Recall that the ternary operator, if written condition ? a : b returns a if condition is true and b otherwise. You are using it with numbers, and any number except 0 is considered true as a boolean.
x ? b : c in your case is 0 ? 2 : 3, and since 0 is false, it evaluates to 3. That 3 then gets assigned to your a variable and printed - nothing unusual going on here.
This looks perfectly fine. The expression a = x ? b : c is equivalent to
if (x)
a = b;
else
a = c;
x will evaluate to true for any nonzero value, so if you assign 0 to x prior to executing the expression, the value of c will be assigned to a, and if you assign 1 to x prior to executing the expression, the value of b will be assigned to a. The prior value of a is immaterial here.
The reason is that in C and C++ any non-zero value is evaluated as "true".
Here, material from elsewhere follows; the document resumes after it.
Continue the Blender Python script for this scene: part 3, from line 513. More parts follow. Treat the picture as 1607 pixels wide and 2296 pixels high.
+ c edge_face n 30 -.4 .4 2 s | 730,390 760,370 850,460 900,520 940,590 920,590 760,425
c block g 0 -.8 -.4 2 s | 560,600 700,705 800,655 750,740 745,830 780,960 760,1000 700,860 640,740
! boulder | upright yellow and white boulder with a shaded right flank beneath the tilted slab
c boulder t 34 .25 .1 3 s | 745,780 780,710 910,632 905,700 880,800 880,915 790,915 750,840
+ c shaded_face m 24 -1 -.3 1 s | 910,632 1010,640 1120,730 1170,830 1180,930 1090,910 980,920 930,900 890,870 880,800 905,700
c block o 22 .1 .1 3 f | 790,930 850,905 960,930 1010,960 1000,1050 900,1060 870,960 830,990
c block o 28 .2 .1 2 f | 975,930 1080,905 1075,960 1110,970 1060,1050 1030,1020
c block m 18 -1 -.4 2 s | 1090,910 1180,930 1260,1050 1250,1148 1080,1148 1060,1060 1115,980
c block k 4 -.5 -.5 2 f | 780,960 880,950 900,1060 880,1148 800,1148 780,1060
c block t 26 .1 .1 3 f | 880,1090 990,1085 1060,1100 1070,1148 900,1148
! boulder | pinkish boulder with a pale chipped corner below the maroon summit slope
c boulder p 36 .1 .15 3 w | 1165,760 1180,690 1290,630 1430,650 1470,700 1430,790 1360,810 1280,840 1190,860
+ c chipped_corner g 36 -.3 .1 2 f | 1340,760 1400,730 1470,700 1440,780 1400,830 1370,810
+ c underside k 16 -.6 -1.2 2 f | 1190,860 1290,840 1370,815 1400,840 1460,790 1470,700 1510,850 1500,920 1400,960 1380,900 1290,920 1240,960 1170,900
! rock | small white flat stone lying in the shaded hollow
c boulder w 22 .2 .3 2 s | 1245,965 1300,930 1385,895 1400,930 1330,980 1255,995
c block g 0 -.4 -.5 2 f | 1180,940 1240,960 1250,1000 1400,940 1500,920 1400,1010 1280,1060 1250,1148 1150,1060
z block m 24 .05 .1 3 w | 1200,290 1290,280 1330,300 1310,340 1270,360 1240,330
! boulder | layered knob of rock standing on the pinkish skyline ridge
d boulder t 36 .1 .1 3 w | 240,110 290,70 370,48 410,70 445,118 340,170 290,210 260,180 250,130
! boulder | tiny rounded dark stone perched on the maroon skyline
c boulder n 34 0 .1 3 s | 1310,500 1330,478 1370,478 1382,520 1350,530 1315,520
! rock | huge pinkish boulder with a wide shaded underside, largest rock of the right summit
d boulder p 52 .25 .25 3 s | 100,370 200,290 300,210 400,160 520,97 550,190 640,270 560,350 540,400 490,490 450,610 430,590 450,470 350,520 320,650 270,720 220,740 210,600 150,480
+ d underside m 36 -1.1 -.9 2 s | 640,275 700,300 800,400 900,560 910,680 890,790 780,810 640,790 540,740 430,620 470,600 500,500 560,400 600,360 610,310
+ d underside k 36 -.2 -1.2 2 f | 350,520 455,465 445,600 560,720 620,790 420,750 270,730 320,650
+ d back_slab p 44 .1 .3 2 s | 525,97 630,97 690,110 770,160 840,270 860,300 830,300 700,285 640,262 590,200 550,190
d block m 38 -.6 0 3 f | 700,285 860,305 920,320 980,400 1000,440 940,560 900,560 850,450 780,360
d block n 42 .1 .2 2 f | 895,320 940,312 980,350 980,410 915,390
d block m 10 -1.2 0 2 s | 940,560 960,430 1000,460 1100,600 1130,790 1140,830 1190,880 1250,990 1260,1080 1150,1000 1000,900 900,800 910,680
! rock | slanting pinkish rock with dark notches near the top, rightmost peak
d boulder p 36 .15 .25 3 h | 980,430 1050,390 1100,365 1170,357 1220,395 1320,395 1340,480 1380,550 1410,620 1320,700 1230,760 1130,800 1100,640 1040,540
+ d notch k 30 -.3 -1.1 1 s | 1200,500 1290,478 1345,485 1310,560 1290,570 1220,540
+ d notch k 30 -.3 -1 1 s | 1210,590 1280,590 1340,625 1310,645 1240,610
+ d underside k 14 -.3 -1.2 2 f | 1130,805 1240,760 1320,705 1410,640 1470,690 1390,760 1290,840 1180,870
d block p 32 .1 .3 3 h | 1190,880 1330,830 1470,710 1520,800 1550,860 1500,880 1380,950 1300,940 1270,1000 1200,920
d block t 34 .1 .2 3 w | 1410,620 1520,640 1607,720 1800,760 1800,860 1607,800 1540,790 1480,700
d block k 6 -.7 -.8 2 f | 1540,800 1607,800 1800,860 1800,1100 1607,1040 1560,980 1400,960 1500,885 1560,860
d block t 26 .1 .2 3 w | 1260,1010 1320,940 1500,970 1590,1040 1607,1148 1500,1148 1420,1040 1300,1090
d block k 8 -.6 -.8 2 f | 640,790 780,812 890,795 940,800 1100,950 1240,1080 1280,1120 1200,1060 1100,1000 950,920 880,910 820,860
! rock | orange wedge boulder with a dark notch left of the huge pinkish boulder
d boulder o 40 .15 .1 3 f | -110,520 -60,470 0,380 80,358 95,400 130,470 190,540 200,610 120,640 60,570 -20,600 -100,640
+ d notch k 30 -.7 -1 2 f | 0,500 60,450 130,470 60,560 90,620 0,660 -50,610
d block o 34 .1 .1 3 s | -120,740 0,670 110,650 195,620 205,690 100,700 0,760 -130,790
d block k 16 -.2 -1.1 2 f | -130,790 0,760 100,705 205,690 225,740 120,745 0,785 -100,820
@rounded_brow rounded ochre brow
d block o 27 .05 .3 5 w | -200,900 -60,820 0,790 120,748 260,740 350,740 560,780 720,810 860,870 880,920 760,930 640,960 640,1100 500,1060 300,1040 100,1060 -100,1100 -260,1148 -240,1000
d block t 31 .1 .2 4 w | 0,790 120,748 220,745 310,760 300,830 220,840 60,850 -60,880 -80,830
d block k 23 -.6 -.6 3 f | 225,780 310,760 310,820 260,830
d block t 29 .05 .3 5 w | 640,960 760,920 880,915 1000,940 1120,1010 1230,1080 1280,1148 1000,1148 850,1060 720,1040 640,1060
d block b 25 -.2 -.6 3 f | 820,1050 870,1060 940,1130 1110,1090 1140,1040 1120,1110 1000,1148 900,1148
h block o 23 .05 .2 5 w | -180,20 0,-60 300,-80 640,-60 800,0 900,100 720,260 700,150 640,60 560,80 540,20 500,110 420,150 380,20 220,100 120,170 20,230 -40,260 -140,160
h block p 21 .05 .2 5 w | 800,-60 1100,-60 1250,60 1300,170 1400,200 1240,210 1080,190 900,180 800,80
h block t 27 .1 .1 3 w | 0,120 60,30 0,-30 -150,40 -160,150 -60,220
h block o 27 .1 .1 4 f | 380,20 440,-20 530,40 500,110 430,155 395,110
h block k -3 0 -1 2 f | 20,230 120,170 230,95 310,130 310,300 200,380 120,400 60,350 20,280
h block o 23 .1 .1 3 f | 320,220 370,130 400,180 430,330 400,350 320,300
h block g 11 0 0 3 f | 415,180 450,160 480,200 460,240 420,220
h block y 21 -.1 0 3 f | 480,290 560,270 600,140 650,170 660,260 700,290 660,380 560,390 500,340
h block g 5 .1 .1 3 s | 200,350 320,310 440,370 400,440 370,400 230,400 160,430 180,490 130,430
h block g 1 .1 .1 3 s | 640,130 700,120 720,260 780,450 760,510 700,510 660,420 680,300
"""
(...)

The value of 'a' only depends on the value of 'x' and 'y'. Since initially 'x' and 'y' are both greater than 0, the condition evaluates to true and you get the value of 'b' in 'a'.
In the second case, 'x' is zero which evaluates the condition to false which causes 'a' to have the value of 'c'.
a = x ? b : c;
is the same as
if(x != 0) {
a = b;
} else {
a = c;
}
Therefore if you set x = 0 you will get a = c.